Included are allegations of groping, anal sex in showers and oral sex with young boys met through Sandusky’s program for disadvantaged youths. All very nasty, but unproven before trial, which is already mission unaccomplishable. Prosecutors released the grand jury’s findings of fact to an eager press who advertently misplaced the word “alleged.” Thus the “How many other children could have been sodomized?” reaction of Nancy Grace. I doubt any jury north of Antarctica could try this case fairly.

Two executives at Penn State are charged with perjury and failing to report allegations of child abuse to the police. The graduate assistant who reported a 2002 shower incident to his Penn State superior is now on “indefinite leave.” Legendary coach Joe Paterno, 84, due to retire, has been fired by Penn’s board of trustees together with unlegendary university president Graham Spanier. More alleged victims are coming forward. There is talk of civil suits to be filed on behalf of the victims against the university. Experienced child abuse lawyer Slade McLaughlin is quoted saying lawyers are trolling for clients at the Penn State rallies: “When you’ve got 19, 20 kids coming out, saying ‘he did it, he did it,’ ” explains McLaughlin, “I don’t understand why anyone at Penn State in their right mind would say, ‘Let’s fight this.’ ” Nope, just roll over: if there are funds to be dished out, it’s payday.

Do we want a society in which people who see a crime but don’t report it to the police become criminalized? If you see a mugging and don’t report it immediately to the police you are morally bankrupt but not a criminal. If I tell my boss I saw a fellow employee stealing from the supply cabinet, should I be charged if she doesn’t go to the police? Snitching is the right thing to do in every conceivable sense if you see a child being sodomized, but to create another class of criminals for not snitching doesn’t seem helpful. Such reporting laws are part of what sentencing authority professor Michael O’Hear of the Marquette University law school, in his essay “Perpetual Panic,” refers to as “harmful effects of excessive or misdirected responses” to child sexual abuse. They won’t deter sexual predators, but commit resources to non-productive areas.

Changing emphasis in the culture is another inconvenience. Penn State’s own professor Philip Jenkins, a distinguished historian, in his book Moral Panic: Changing Concepts of the Child Molester in Modern America, details three waves that peaked in approximately 1915, 1950 and 1985 of “wildly exaggerated and wrongly directed” panic over child abusers, with public interest declining during the 1920s and 1960s. In retrospect, say both Jenkins and O’Hear, 1985 was not the peak but the plateau.
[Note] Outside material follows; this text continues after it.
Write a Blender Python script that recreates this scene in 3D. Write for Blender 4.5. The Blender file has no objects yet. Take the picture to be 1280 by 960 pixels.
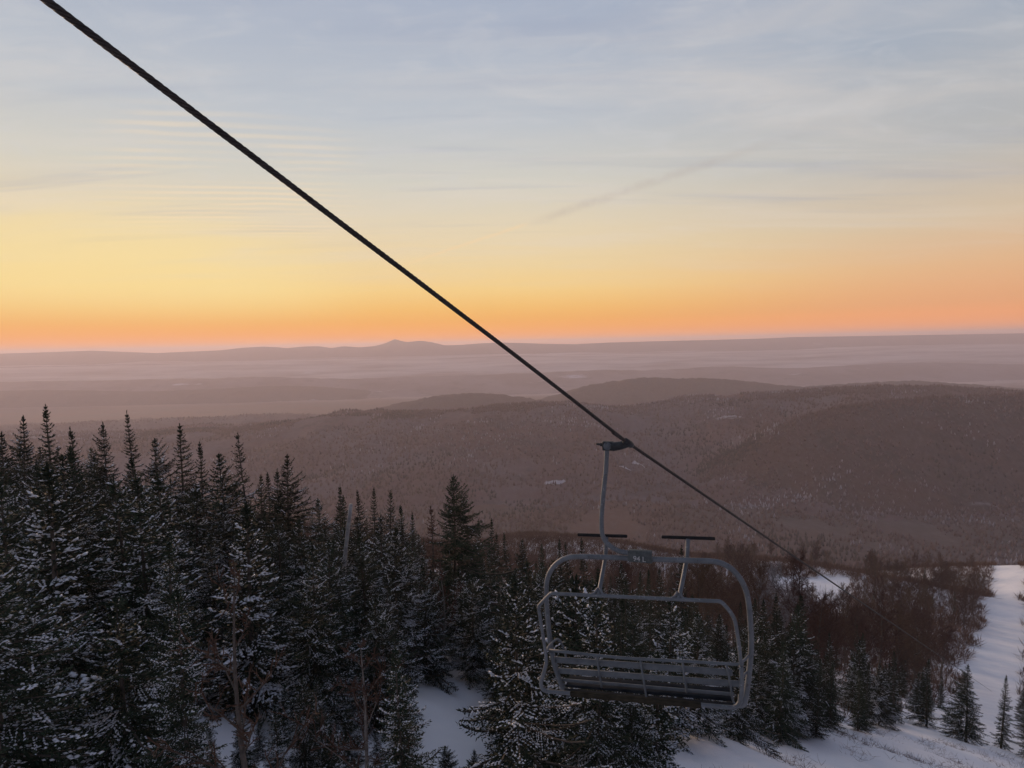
import bpy, bmesh, math, random
import numpy as np
from mathutils import Vector, Matrix

S = bpy.context.scene
COL = S.collection
PI = math.pi

# ------------------------------------------------------------------ camera
cam_d = bpy.data.cameras.new("camera")
cam_d.sensor_width = 36.0
cam_d.lens = 36.0 * 740.0 / 1280.0
cam_d.clip_start = 0.05
cam_d.clip_end = 120000.0
cam = bpy.data.objects.new("camera", cam_d)
COL.objects.link(cam)
cam.matrix_world = Matrix.Rotation(PI / 2 - math.radians(3.87), 4, 'X') @ Matrix.Rotation(math.radians(-1.2), 4, 'Z')
S.camera = cam

# ------------------------------------------------------------------ node helper
class NT:
    def __init__(self, tree):
        self.t = tree; tree.nodes.clear()
    def n(self, typ, **kw):
        nd = self.t.nodes.new(typ)
        for k, v in kw.items():
            if k.startswith('i_'):
                continue
            setattr(nd, k, v)
        return nd
    def link(self, a, b): self.t.links.new(a, b)
    def val(self, sock, v):
        if hasattr(v, 'is_output'): self.link(v, sock)
        else: sock.default_value = v
    def math(self, op, a, b=0.0, c=None, clamp=False):
        m = self.n('ShaderNodeMath', operation=op, use_clamp=clamp)
        self.val(m.inputs[0], a); self.val(m.inputs[1], b)
        if c is not None: self.val(m.inputs[2], c)
        return m.outputs[0]
    def mix(self, f, a, b, mode='MIX'):
        m = self.n('ShaderNodeMix', data_type='RGBA', blend_type=mode)
        self.val(m.inputs[0], f); self.val(m.inputs[6], a); self.val(m.inputs[7], b)
        return m.outputs[2]
    def ramp(self, f, stops, interp='LINEAR'):
        r = self.n('ShaderNodeValToRGB'); r.color_ramp.interpolation = interp
        e = r.color_ramp.elements
        while len(e) < len(stops): e.new(0.5)
        for el, (p, c) in zip(e, stops):
            el.position = p; el.color = (*c, 1) if len(c) == 3 else c
        self.val(r.inputs[0], f)
        return r.outputs[0]
    def smooth(self, v, a, b, lo=0.0, hi=1.0):
        m = self.n('ShaderNodeMapRange', interpolation_type='SMOOTHSTEP')
        self.val(m.inputs[0], v); m.inputs[1].default_value = a; m.inputs[2].default_value = b
        m.inputs[3].default_value = lo; m.inputs[4].default_value = hi
        return m.outputs[0]
    def dot(self, v, c):
        m = self.n('ShaderNodeVectorMath', operation='DOT_PRODUCT')
        self.link(v, m.inputs[0]); m.inputs[1].default_value = c
        return m.outputs['Value']
    def noise(self, vec, scale, detail=4.0, rough=0.5, dist=0.0, dim='3D'):
        m = self.n('ShaderNodeTexNoise', noise_dimensions=dim)
        if vec is not None: self.link(vec, m.inputs['Vector'])
        m.inputs['Scale'].default_value = scale; m.inputs['Detail'].default_value = detail
        m.inputs['Roughness'].default_value = rough; m.inputs['Distortion'].default_value = dist
        return m.outputs[0]
    def mapping(self, vec, rot=(0, 0, 0), scale=(1, 1, 1), loc=(0, 0, 0)):
        m = self.n('ShaderNodeMapping'); self.link(vec, m.inputs[0])
        m.inputs['Rotation'].default_value = rot; m.inputs['Scale'].default_value = scale
        m.inputs['Location'].default_value = loc
        return m.outputs[0]

def lin(r, g, b):
    f = lambda c: c / 12.92 if c <= 0.04045 else ((c + 0.055) / 1.055) ** 2.4
    return tuple(f(v / 255.0) for v in (r, g, b))

# ------------------------------------------------------------------ sky after sunset
SUN_AZ = math.radians(-33)      # azimuth of the set sun, from the viewing direction, negative is left
world = bpy.data.worlds.new("World"); S.world = world; world.use_nodes = True
w = NT(world.node_tree)
tc = w.n('ShaderNodeTexCoord'); D = tc.outputs['Generated']
sep = w.n('ShaderNodeSeparateXYZ'); w.link(D, sep.inputs[0])
elev = w.math('MULTIPLY', w.math('ARCSINE', sep.outputs[2]), 180 / PI)          # degrees
sunh = (math.sin(SUN_AZ), math.cos(SUN_AZ), 0.0)
cs = w.dot(D, sunh)
e90 = w.math('DIVIDE', elev, 90.0, clamp=True)
stops = [(0.0, (1.42, .42, .03)), (1.0, (1.14, .41, .05)), (2.2, (.98, .44, .07)), (3.6, (.95, .54, .14)), (5.2, (.94, .64, .24)),
         (7.5, lin(240, 213, 160)), (11, lin(229, 213, 182)), (15, lin(211, 208, 197)), (20, lin(190, 196, 203)),
         (26, lin(175, 184, 199)), (33, lin(163, 174, 196)), (50, lin(116, 128, 156)), (90, lin(80, 94, 128))]
base = w.ramp(e90, [(e / 90.0, c) for e, c in stops])
# duller and rosier away from the sun
away = w.smooth(cs, 0.86, 0.30)
dull = w.ramp(e90, [(0, (1.3, .42, .10)), (1.2 / 90, (1.08, .39, .11)), (2.6 / 90, (.86, .40, .17)), (5.5 / 90, lin(230, 184, 138)), (9 / 90, lin(214, 194, 166)), (14 / 90, lin(186, 186, 184)),
                    (22 / 90, lin(164, 174, 188)), (33 / 90, lin(150, 166, 192)), (60 / 90, lin(100, 114, 146)), (1, lin(80, 94, 128))])
col = w.mix(away, base, dull)
back = w.ramp(e90, [(0, lin(120, 112, 128)), (8 / 90, lin(138, 122, 136)), (20 / 90, lin(112, 118, 142)), (45 / 90, lin(90, 102, 132)), (1, lin(80, 94, 128))])
col = w.mix(w.smooth(cs, 0.35, -0.45), col, back)
# glow where the sun went down
sund = (math.sin(SUN_AZ) * math.cos(math.radians(4.5)), math.cos(SUN_AZ) * math.cos(math.radians(4.5)), math.sin(math.radians(4.5)))
dv = w.n('ShaderNodeVectorMath', operation='MULTIPLY'); w.link(D, dv.inputs[0]); dv.inputs[1].default_value = (1, 1, 2.6)
dn = w.n('ShaderNodeVectorMath', operation='NORMALIZE'); w.link(dv.outputs[0], dn.inputs[0])
sd2 = Vector((sund[0], sund[1], sund[2] * 2.6)).normalized()
gl = w.smooth(w.dot(dn.outputs[0], sd2), 0.93, 1.0)
col = w.mix(w.math('MULTIPLY', w.math('MULTIPLY', gl, 0.55), w.smooth(elev, 1.0, 5.5)), col, (*lin(255, 230, 158), 1))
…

We are now in the third decade of this hysteria, with new laws proliferating, harsher sentences and witch hunts based on false memory syndrome and the lure of big payoffs.

Sex with children has rightly never been acceptable in modern times, particularly if physical force is involved, but the age of consent has varied considerably and still does in both the U.S. and Europe, from 13 to 18 years old, according to gender or marital status. Paterno, whose only crime appears to be not going to the police, came of age in the locker rooms of the late forties, where sex with a child would be wrong but likely handled inside the university. Should we punish him in the 21st century for his retrospective cultural attitudes? There is a case to be made for a temporal jurisdiction: crimes committed in the cultural framework of another time may not always yield to trials held in new time.

A statute of limitations (currently removed for child abuse) exists because memories fail, hard evidence may be unavailable, guilt or innocence cannot be established confidently. How can you know which of the adults citing incidents 20 years ago are telling the truth? Is the onus to be on the accused to prove his innocence rather than the accuser to prove his case?

Perhaps Cher was wrong. We can turn back time and have: to the hysteria and methods of 17th-century Salem, to Cotton Mather and his “touching tests” for witches. Not a good bargain for justice and no way to protect our children. But we keep singing the same tune and it’s getting louder.